- _STORED DATA_
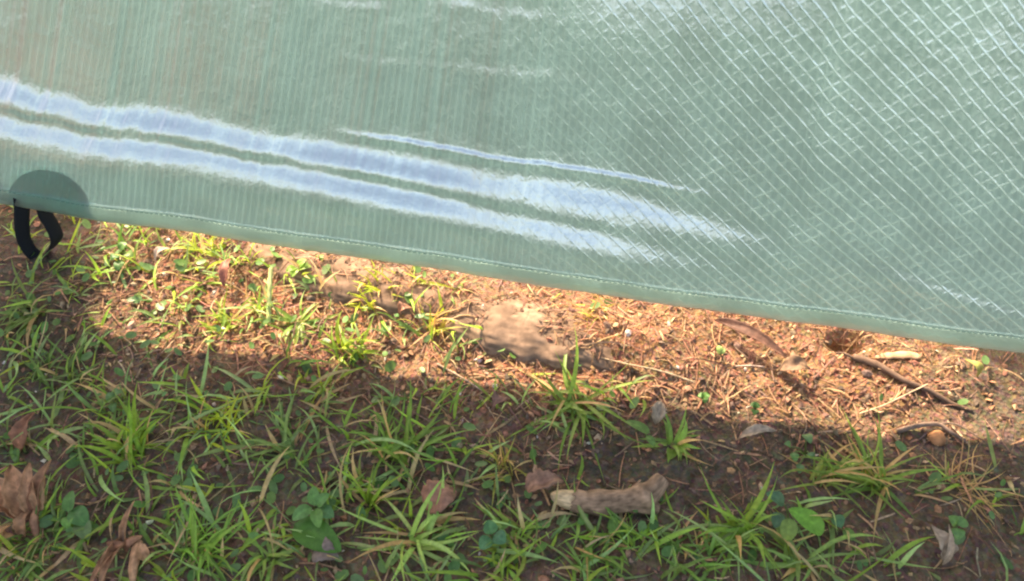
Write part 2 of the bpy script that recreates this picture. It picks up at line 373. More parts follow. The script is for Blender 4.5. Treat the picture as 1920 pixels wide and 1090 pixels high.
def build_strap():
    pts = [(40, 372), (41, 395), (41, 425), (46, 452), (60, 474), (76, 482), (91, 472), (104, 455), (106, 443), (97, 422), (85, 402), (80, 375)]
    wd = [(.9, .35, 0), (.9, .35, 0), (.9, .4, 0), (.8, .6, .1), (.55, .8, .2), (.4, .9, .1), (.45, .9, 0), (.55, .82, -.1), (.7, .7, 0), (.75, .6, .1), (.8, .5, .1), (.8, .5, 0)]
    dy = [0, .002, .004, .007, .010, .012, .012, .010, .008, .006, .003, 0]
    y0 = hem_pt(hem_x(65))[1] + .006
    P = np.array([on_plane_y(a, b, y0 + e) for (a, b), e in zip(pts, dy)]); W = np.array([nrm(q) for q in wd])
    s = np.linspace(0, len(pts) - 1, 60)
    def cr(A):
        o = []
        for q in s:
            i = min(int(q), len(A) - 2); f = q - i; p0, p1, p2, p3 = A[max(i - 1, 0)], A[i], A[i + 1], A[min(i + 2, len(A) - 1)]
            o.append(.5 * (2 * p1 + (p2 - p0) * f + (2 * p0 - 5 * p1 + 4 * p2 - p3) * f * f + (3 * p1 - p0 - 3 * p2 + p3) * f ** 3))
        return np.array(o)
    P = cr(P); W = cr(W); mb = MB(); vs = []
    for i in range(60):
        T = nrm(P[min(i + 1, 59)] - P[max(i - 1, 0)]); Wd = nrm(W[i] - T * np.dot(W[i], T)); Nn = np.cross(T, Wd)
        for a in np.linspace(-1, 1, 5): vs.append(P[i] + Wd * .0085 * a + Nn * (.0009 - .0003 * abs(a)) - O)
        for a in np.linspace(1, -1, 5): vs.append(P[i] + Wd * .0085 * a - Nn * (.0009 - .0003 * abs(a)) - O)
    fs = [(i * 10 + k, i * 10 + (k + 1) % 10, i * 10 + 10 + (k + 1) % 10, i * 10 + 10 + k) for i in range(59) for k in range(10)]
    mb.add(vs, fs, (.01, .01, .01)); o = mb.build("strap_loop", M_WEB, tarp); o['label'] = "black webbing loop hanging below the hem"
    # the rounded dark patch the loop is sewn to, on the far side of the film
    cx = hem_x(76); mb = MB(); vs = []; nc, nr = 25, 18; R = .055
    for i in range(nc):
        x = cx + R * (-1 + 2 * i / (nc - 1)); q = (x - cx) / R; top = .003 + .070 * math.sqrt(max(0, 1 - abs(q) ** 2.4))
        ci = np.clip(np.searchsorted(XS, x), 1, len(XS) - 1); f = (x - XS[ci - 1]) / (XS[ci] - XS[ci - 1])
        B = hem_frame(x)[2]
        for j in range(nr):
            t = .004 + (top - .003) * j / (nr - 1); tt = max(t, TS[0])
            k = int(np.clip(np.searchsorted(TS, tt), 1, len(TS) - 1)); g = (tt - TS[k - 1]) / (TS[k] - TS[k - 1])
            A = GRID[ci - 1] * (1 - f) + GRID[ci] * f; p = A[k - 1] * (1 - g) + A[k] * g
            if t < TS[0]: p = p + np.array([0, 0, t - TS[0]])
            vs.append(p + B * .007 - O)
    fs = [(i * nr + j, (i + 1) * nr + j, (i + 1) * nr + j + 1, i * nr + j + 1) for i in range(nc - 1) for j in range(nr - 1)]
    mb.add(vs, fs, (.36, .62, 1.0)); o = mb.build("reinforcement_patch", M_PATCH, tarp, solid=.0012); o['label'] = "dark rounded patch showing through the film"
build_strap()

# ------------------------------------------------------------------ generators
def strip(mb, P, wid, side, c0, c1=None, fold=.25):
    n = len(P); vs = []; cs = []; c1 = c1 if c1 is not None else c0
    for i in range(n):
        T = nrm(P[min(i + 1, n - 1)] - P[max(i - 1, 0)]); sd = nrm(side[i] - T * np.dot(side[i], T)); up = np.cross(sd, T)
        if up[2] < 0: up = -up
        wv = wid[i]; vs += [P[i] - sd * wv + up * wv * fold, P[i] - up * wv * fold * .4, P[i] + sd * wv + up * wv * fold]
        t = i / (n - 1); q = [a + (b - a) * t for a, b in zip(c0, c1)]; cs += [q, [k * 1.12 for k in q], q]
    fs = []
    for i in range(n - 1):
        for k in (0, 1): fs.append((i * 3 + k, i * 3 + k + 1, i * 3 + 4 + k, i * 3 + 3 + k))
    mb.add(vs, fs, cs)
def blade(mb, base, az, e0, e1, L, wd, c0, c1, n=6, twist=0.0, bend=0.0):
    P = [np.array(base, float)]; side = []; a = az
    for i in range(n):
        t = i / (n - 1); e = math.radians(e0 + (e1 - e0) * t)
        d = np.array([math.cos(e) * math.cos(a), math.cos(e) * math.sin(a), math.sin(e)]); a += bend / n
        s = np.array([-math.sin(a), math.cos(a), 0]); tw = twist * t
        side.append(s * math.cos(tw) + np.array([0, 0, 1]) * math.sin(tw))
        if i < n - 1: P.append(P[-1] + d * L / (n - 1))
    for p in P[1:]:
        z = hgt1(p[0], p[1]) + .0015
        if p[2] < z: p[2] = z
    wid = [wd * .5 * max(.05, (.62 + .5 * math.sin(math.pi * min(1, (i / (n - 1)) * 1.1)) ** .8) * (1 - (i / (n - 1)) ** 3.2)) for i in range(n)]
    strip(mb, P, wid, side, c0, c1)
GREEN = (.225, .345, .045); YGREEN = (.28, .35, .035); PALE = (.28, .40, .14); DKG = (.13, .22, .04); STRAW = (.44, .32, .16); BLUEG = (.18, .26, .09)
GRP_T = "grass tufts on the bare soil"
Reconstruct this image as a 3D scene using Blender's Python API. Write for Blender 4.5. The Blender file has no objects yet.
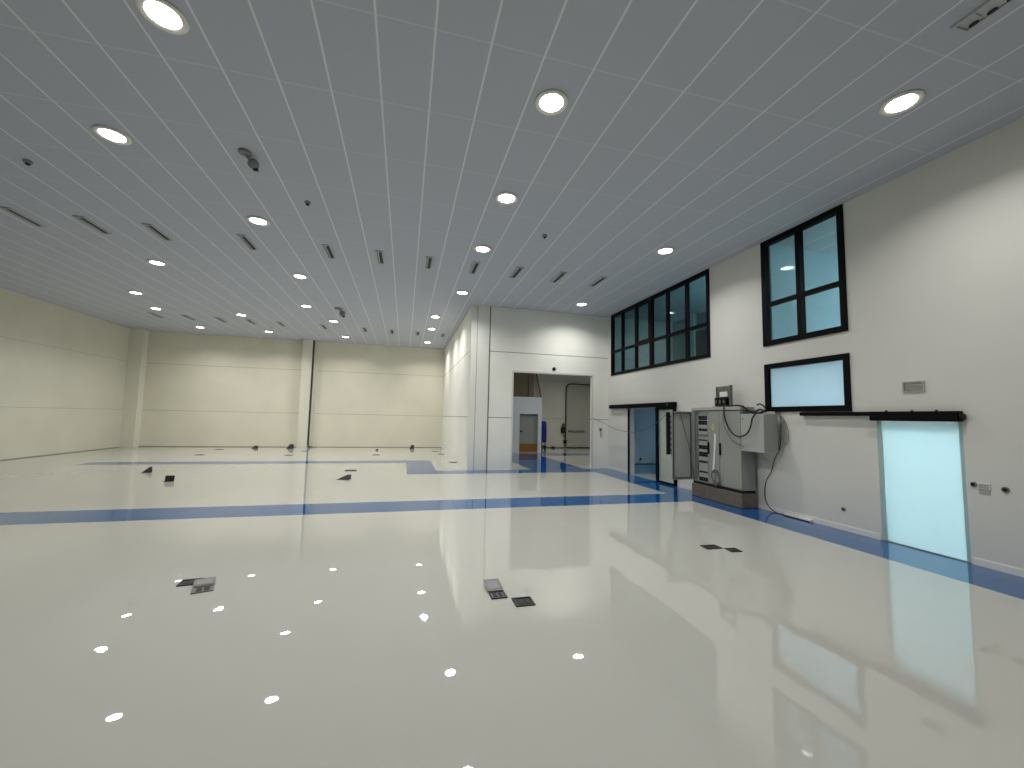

- _DESCRIPTION OF THE TASK_
All of the lines above should be retyped precisely, apart from the pictures.

- _EXPECTED ANSWER_
Write part 2 of the bpy script that recreates this picture. It picks up at line 373. More parts follow. The script is for Blender 4.5. Treat the picture as 1920 pixels wide and 1090 pixels high.
def build_strap():
    pts = [(40, 372), (41, 395), (41, 425), (46, 452), (60, 474), (76, 482), (91, 472), (104, 455), (106, 443), (97, 422), (85, 402), (80, 375)]
    wd = [(.9, .35, 0), (.9, .35, 0), (.9, .4, 0), (.8, .6, .1), (.55, .8, .2), (.4, .9, .1), (.45, .9, 0), (.55, .82, -.1), (.7, .7, 0), (.75, .6, .1), (.8, .5, .1), (.8, .5, 0)]
    dy = [0, .002, .004, .007, .010, .012, .012, .010, .008, .006, .003, 0]
    y0 = hem_pt(hem_x(65))[1] + .006
    P = np.array([on_plane_y(a, b, y0 + e) for (a, b), e in zip(pts, dy)]); W = np.array([nrm(q) for q in wd])
    s = np.linspace(0, len(pts) - 1, 60)
    def cr(A):
        o = []
        for q in s:
            i = min(int(q), len(A) - 2); f = q - i; p0, p1, p2, p3 = A[max(i - 1, 0)], A[i], A[i + 1], A[min(i + 2, len(A) - 1)]
            o.append(.5 * (2 * p1 + (p2 - p0) * f + (2 * p0 - 5 * p1 + 4 * p2 - p3) * f * f + (3 * p1 - p0 - 3 * p2 + p3) * f ** 3))
        return np.array(o)
    P = cr(P); W = cr(W); mb = MB(); vs = []
    for i in range(60):
        T = nrm(P[min(i + 1, 59)] - P[max(i - 1, 0)]); Wd = nrm(W[i] - T * np.dot(W[i], T)); Nn = np.cross(T, Wd)
        for a in np.linspace(-1, 1, 5): vs.append(P[i] + Wd * .0085 * a + Nn * (.0009 - .0003 * abs(a)) - O)
        for a in np.linspace(1, -1, 5): vs.append(P[i] + Wd * .0085 * a - Nn * (.0009 - .0003 * abs(a)) - O)
    fs = [(i * 10 + k, i * 10 + (k + 1) % 10, i * 10 + 10 + (k + 1) % 10, i * 10 + 10 + k) for i in range(59) for k in range(10)]
    mb.add(vs, fs, (.01, .01, .01)); o = mb.build("strap_loop", M_WEB, tarp); o['label'] = "black webbing loop hanging below the hem"
    # the rounded dark patch the loop is sewn to, on the far side of the film
    cx = hem_x(76); mb = MB(); vs = []; nc, nr = 25, 18; R = .055
    for i in range(nc):
        x = cx + R * (-1 + 2 * i / (nc - 1)); q = (x - cx) / R; top = .003 + .070 * math.sqrt(max(0, 1 - abs(q) ** 2.4))
        ci = np.clip(np.searchsorted(XS, x), 1, len(XS) - 1); f = (x - XS[ci - 1]) / (XS[ci] - XS[ci - 1])
        B = hem_frame(x)[2]
        for j in range(nr):
            t = .004 + (top - .003) * j / (nr - 1); tt = max(t, TS[0])
            k = int(np.clip(np.searchsorted(TS, tt), 1, len(TS) - 1)); g = (tt - TS[k - 1]) / (TS[k] - TS[k - 1])
            A = GRID[ci - 1] * (1 - f) + GRID[ci] * f; p = A[k - 1] * (1 - g) + A[k] * g
            if t < TS[0]: p = p + np.array([0, 0, t - TS[0]])
            vs.append(p + B * .007 - O)
    fs = [(i * nr + j, (i + 1) * nr + j, (i + 1) * nr + j + 1, i * nr + j + 1) for i in range(nc - 1) for j in range(nr - 1)]
    mb.add(vs, fs, (.36, .62, 1.0)); o = mb.build("reinforcement_patch", M_PATCH, tarp, solid=.0012); o['label'] = "dark rounded patch showing through the film"
build_strap()

# ------------------------------------------------------------------ generators
def strip(mb, P, wid, side, c0, c1=None, fold=.25):
    n = len(P); vs = []; cs = []; c1 = c1 if c1 is not None else c0
    for i in range(n):
        T = nrm(P[min(i + 1, n - 1)] - P[max(i - 1, 0)]); sd = nrm(side[i] - T * np.dot(side[i], T)); up = np.cross(sd, T)
        if up[2] < 0: up = -up
        wv = wid[i]; vs += [P[i] - sd * wv + up * wv * fold, P[i] - up * wv * fold * .4, P[i] + sd * wv + up * wv * fold]
        t = i / (n - 1); q = [a + (b - a) * t for a, b in zip(c0, c1)]; cs += [q, [k * 1.12 for k in q], q]
    fs = []
    for i in range(n - 1):
        for k in (0, 1): fs.append((i * 3 + k, i * 3 + k + 1, i * 3 + 4 + k, i * 3 + 3 + k))
    mb.add(vs, fs, cs)
def blade(mb, base, az, e0, e1, L, wd, c0, c1, n=6, twist=0.0, bend=0.0):
    P = [np.array(base, float)]; side = []; a = az
    for i in range(n):
        t = i / (n - 1); e = math.radians(e0 + (e1 - e0) * t)
        d = np.array([math.cos(e) * math.cos(a), math.cos(e) * math.sin(a), math.sin(e)]); a += bend / n
        s = np.array([-math.sin(a), math.cos(a), 0]); tw = twist * t
        side.append(s * math.cos(tw) + np.array([0, 0, 1]) * math.sin(tw))
        if i < n - 1: P.append(P[-1] + d * L / (n - 1))
    for p in P[1:]:
        z = hgt1(p[0], p[1]) + .0015
        if p[2] < z: p[2] = z
    wid = [wd * .5 * max(.05, (.62 + .5 * math.sin(math.pi * min(1, (i / (n - 1)) * 1.1)) ** .8) * (1 - (i / (n - 1)) ** 3.2)) for i in range(n)]
    strip(mb, P, wid, side, c0, c1)
GREEN = (.225, .345, .045); YGREEN = (.28, .35, .035); PALE = (.28, .40, .14); DKG = (.13, .22, .04); STRAW = (.44, .32, .16); BLUEG = (.18, .26, .09)
GRP_T = "grass tufts on the bare soil"
Reconstruct this image as a 3D scene using Blender's Python API. Write for Blender 4.5. The Blender file has no objects yet.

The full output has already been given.